Thanks to solar panels and wind turbines, people can now generate their own electricity at home, or in places far from the power grid. That makes efficient energy storage essential.
“Storage will be more and more important to smooth out some of the variability that comes when the wind isn’t blowing, when the sun goes behind the clouds,” Hanley says.
Solar energy technologies can generate a lot of electricity during the daytime, although peak electricity demand often occurs later, when people come home from work and school. That’s when they turn on lights and turn up the heat in winter or the air conditioners in the summertime. If that daytime energy is stored, it can be used later when it’s needed and more valuable.
A number of technologies are already in use: various types of batteries, hydropower and thermal energy storage, to name a few. But scaling these technologies to meet demands of power grids is still daunting and costly.
More research and development is needed on affordable, efficient storage technologies.
Fortunately, big businesses are investing in energy storage research and development.
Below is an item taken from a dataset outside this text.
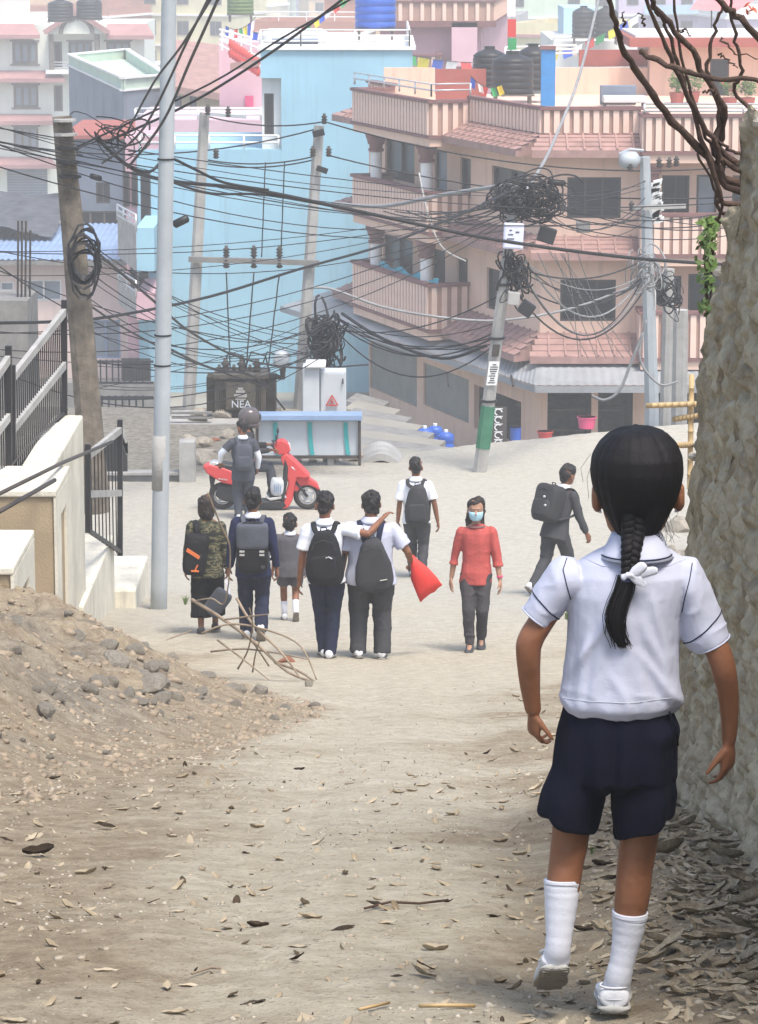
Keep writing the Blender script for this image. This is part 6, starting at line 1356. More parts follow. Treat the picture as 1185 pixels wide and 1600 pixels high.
# leaning boy at right
r, i = person('boy in dark blazer striding to the right and leaning forward beyond the girl', at(864, 948, 38.0), -.85, 1.62, [(-.03, -.19, .05, .8, 0), (.04, .16, 0, 0, 0)], [(-.12, .10, .46, (-.5, -1, 0), ((1, .2, 0), (0, 1, 0))), (.15, .2, .47, (.5, -1, 0), ((-1, .2, 0), (0, 1, 0)))], lean=.30, hipshift=(0, .03), top=dict(mat='charcoal', sleeve=.97, hem=-.08, collar='sock', name='blazer'), bottom=dict(mat='charcoal', length=1.0, w=1.0))
bo, c, TR = backpack(r, i, 'bulky dark backpack on the leaning boy behind the girl', 'bagdark', .11, .14, .075, .17, -.13)
for q_ in ((.06, -.155, .06), (.10, -.15, -.04)): MB().ball(c+TR @ Vector(q_), .022, .012, .016, 8, 6).build('badge', M['steel'], bo, smooth=True, local=True)
# suited student beside the scooter
r10, i10 = person('student in slate suit standing with a hand on the scooter seat', at(381, 826, 46.0), .1, 1.47, [(-.05, 0, 0, 0, .05), (.05, 0, 0, 0, -.05)], [(-.22, .12, .56, (-1, -.6, -.4), ((0, 0, -1), (1, 0, 0), .3)), (.15, .08, .5, (.5, -1, 0), ((-1, .2, 0), (0, 1, 0)))], top=dict(mat='greysuit', sleeve=.3, hem=-.12, collar='sock', name='waistcoat'), bottom=dict(mat='greysuit', length=1, w=1.1), head=(.6, .1))
m = MB()
for s in (-1, 1):
    sh_, el, wr = i10['arms'][s]; a = .034*1.47; m = MB(); m.tube([sh_.lerp(el, .3), el, el.lerp(wr, .9)], [a*1.1, a*.95, a*.7], 12, rnd=True); m.build('shirt_sleeve', M['shirtwhite'], r10, smooth=True, local=True)
backpack(r10, i10, 'slate backpack on the student beside the scooter', 'baggrey', .085, .13, .05, .13, -.115)
# ---------------------------------------------------------------- scooter (side view, forward = +X)
SY = 47.0; sg = (P(412, 793, SY)); S0 = Vector((sg.x, SY, gz(sg.x, SY))); kx = 1/106.5
sc_ = thing('motor_scooter', 'red motor scooter with grey wheels and black seat crossing the road', 'scooter', S0)
M['scoot'] = mat('scooter_red', (.56, .065, .065), .5, .06, 3, 0); M['scootdark'] = mat('scooter_dark', (.03, .03, .032), .5, .2, 5, .05); M['tyre'] = mat('dusty_tyre', (.045, .042, .04), .9, .2, 12, .2); M['rim'] = mat('rim_grey', (.42, .42, .42), .4, .1, 5, 0, metal=.5)
def q2(px, py): return ((px-412)*kx, (793-py)*kx)
def prof_(nm, pts, hw, mt, par=sc_, bev=.02, taper=None):
    pts = [q2(*p) for p in pts]; n = len(pts); v = [(x, -hw, z) for x, z in pts]+[(x, hw, z) for x, z in pts]
    a = sum(pts[i][0]*pts[(i+1) % n][1]-pts[(i+1) % n][0]*pts[i][1] for i in range(n))
    idx = list(range(n)) if a > 0 else list(range(n-1, -1, -1)); f = [tuple(idx), tuple(n+i for i in reversed(idx))]
    for j in range(n): i0, i1 = idx[j], idx[(j+1) % n]; f.append((i1, i0, n+i0, n+i1))
    m = MB().add(v, f); o = m.build(nm, M[mt] if isinstance(mt, str) else mt, par, local=True, bev=bev); autosmooth(o.data, 50); return o
for px, rr in ((482, 22.5), (347, 22)):
    x, z = q2(px, 793-rr); R_ = rr*kx; w = thing('wheel', None, None, S0); w.parent = sc_; w.location = (0, 0, 0); BASE[w.name] = S0
    m = MB(); ring = []
    for k in range(33):
        t = 2*math.pi*k/32; e = Vector((math.cos(t), 0, math.sin(t))); ring.append((Vector((x, 0, z))+e*(R_-.045), e*.045, Vector((0, .05, 0))))
    m.rings(ring, 10, cap=False); m.build('tyre', M['tyre'], w, smooth=True, local=True)
    m = MB(); m.rings([((x, y, z), (a, 0, 0), (0, 0, a)) for y, a in ((-.045, R_-.085), (.045, R_-.085))], 28)
    m2 = MB(); 
    for k in range(5):
        t = 2*math.pi*k/5+.4; e = Vector((math.cos(t), 0, math.sin(t))); m2.beam(Vector((x, 0, z)), Vector((x, 0, z))+e*(R_-.08), .07, .03)
    ring = []
    for k in range(33):
        t = 2*math.pi*k/32; e = Vector((math.cos(t), 0, math.sin(t))); ring.append((Vector((x, 0, z))+e*(R_-.09), e*.018, Vector((0, .045, 0))))
    m2.rings(ring, 6, cap=False); m2.rings([((x, y, z), (.035, 0, 0), (0, 0, .035)) for y in (-.06, .06)], 14); m2.build('rim', M['rim'], w, local=True)
    m3 = MB(); m3.rings([((x, y, z), (a, 0, 0), (0, 0, a)) for y, a in ((-.055, .075), (-.05, .075))], 20); m3.build('brake_disc', M['galv'], w, local=True)
prof_('front_apron', [(440, 708), (449, 700), (462, 712), (478, 728), (487, 738), (480, 741), (466, 739), (462, 752), (459, 775), (452, 788), (442, 790), (447, 770), (452, 748), (447, 728)], .15, 'scoot')
prof_('front_fender', [(459, 744), (470, 738), (486, 741), (498, 750), (502, 762), (494, 757), (484, 753), (474, 754), (466, 764), (459, 762)], .07, 'scoot')
prof_('handlebar_cowl', [(427, 694), (433, 682), (444, 679), (454, 687), (456, 697), (449, 703), (438, 704), (430, 700)], .10, 'scoot')
prof_('headlight', [(444, 681), (455, 687), (457, 697), (450, 694), (444, 688)], .085, mat('headlamp_glass', (.6, .55, .55), .2, .05, 3, 0))
prof_('indicator', [(452, 719), (460, 721), (468, 730), (460, 727)], .154, M['steel'])
prof_('leg_shield', [(447, 708), (452, 722), (451, 745), (446, 775), (440, 778), (443, 750), (444, 728)], .17, 'scootdark')
prof_('floor_board', [(372, 778), (446, 776), (452, 786), (440, 795-4), (392, 786), (368, 788)], .15, 'scootdark')
prof_('floor_trim', [(417, 766), (422, 772), (447, 768), (450, 771), (424, 776), (416, 771)], .16, 'steel', bev=.004)
prof_('rear_body', [(318, 722), (326, 718), (345, 722), (380, 735), (392, 752), (384, 762), (366, 752), (348, 748), (334, 740), (322, 732)], .14, 'scoot')
prof_('grab_rail', [(320, 724), (332, 714), (342, 716), (368, 732), (366, 736), (338, 724)], .12, 'steel', bev=.006)
prof_('seat', [(330, 719), (345, 715), (372, 721), (398, 726), (404, 733), (398, 738), (370, 733), (338, 726)], .125, 'scootdark', bev=.03)
prof_('engine_case', [(340, 752), (372, 754), (392, 765), (384, 782), (350, 778), (336, 770)], .10, 'scootdark')
prof_('rear_mudguard', [(326, 738), (336, 744), (332, 760), (326, 775), (324, 772), (328, 756)], .05, 'scootdark', bev=.005)
prof_('tail_light', [(317, 721), (323, 719), (324, 727), (318, 728)], .09, M['red'])
text('Pleasure', Vector((0, 0, 0)), .001, M['steel'], sc_) if False else None
text('SCOOT', Vector((0, 0, 0)), .001, M['steel'], sc_) if False else None
x, z = q2(349, 741); m = MB()
for k in range(5): m.box(x-.07+.028*k, x-.052+.028*k, -.152, -.146, z-.008-.004*k, z+.012-.004*k)
m.build('side_emblem', M['steel'], sc_, local=True)
x, z = q2(428, 692); m = MB().tube([(x+.03, -.33, z+.03), (x-.02, -.2, z+.06), (x+.03, 0, z+.02), (x-.02, .2, z+.06), (x+.03, .33, z+.03)], .014, 8); m.build('handlebar', M['scootdark'], sc_, smooth=True, local=True)
for s in (-1, 1):
    MB().tube([(x+.05, s*.24, z+.04), (x+.06, s*.3, z+.16)], .007, 6).build('mirror_stem', M['scootdark'], sc_, local=True); MB().ball((x+.06, s*.32, z+.19), .02, .06, .045, 12, 8).build('mirror', M['scootdark'], sc_, smooth=True, local=True)
x0, z0 = q2(482, 771); x1, z1 = q2(462, 745)
for s in (-1, 1): MB().tube([(x0, s*.075, z0), (x1, s*.06, z1)], .02, 8).build('fork', M['scootdark'], sc_, smooth=True, local=True)
o = thing('plastic_bag', 'white plastic bag with blue print standing on the scooter floor', 'bag', S0); x, z = q2(435, 755)
me = cloth(sup((x, -.12, z+.01), (.10, .06, .135), .6).mesh('bag', True), .015, 12, 4); link('bag_body', me, M['cabinet'], o, local=True)
m = MB()
for k in range(4): m.box(x-.05+.03*k, x-.035+.03*k, -.196, -.19, z-.06, z+.06-.02*(k % 2))
m.build('blue_print', M['tin_blue'], o, local=True)
# rider
RL = S0+Vector(((381-412)*kx, .02, 0)); H = 1.62; zr = lambda py: (793-py)*kx
r11, i11 = person('rider in dark jacket and glossy helmet sitting on the red scooter', RL, -math.pi/2+.12, H, [(-.11, .275, zr(768)/H-.03, 0, 0), (.11, .275, zr(768)/H-.03, 0, 0)], [(-.15, .235, zr(694)/H, (-.6, -.5, -1), ((0, 0, -1), (1, .2, 0), 1.1)), (.15, .235, zr(694)/H, (.6, -.5, -1), ((0, 0, -1), (-1, .2, 0), 1.1))], lean=.12, pz=zr(727)+.10, head=(.35, 0), hair='short', top=dict(mat='bagdark', sleeve=.96, hem=-.03, name='jacket', fit=1.05), bottom=dict(mat='greysuit', length=.98, w=1.0), shoem='scootdark')
hm_, h_ = i11['hm'], i11['hh']; c = hm_ @ Vector((0, -.02*h_, .52*h_)); hel = thing('helmet', 'glossy dark grey helmet on the head of the scooter rider', 'helmet', r11.location, None, r11.rotation_euler.z)
M['helmet'] = mat('helmet_gloss', (.10, .085, .085), .15, .15, 3, 0); sup(c, (.14, .165, .155), .9).build('shell', M['helmet'], hel, smooth=True, local=True)
hr = hm_.to_3x3()
MB().rings([(c+hr @ Vector((0, .035, z)), hr @ Vector((a, 0, 0)), hr @ Vector((0, b, 0))) for z, a, b in ((-.06, .128, .135), (-.02, .139, .149), (.03, .138, .148), (.06, .128, .135))], 24).build('visor', M['glass'], hel, smooth=True, local=True)
MB().rings([(c+hr @ Vector((0, .03, z)), hr @ Vector((a, 0, 0)), hr @ Vector((0, b, 0))) for z, a, b in ((-.155, .08, .10), (-.14, .115, .135), (-.10, .13, .15), (-.07, .125, .14))], 24).build('chin_guard', M['helmet'], hel, smooth=True, local=True)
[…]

Wojszczyk says the energy storage market is set to expand dramatically, citing the Boston Consulting Group prediction that the energy storage market will be worth up to $400 billion by 2020. That includes grid-connected, non-grid-connected and different applications.
That investment should eventually bring affordable storage technologies to the marketplace. That’s what happened with solar and wind technologies. Those prices have dropped significantly in the past few years.


But Hanley says it’s important to remember that, along with manufacturing batteries and other energy storage tech, “the system that goes around them” is critical. That includes advanced power electronics: technologies — some under development — that can regulate voltage and respond to fluctuations, and other controls and dispatching tools to supply safe, reliable electricity, whether it goes to a national power grid or to businesses, homeowners or communities that have their own distributed energy resources.
“We are going through a transition in terms of energy technologies and our whole energy infrastructure,” Hanley says.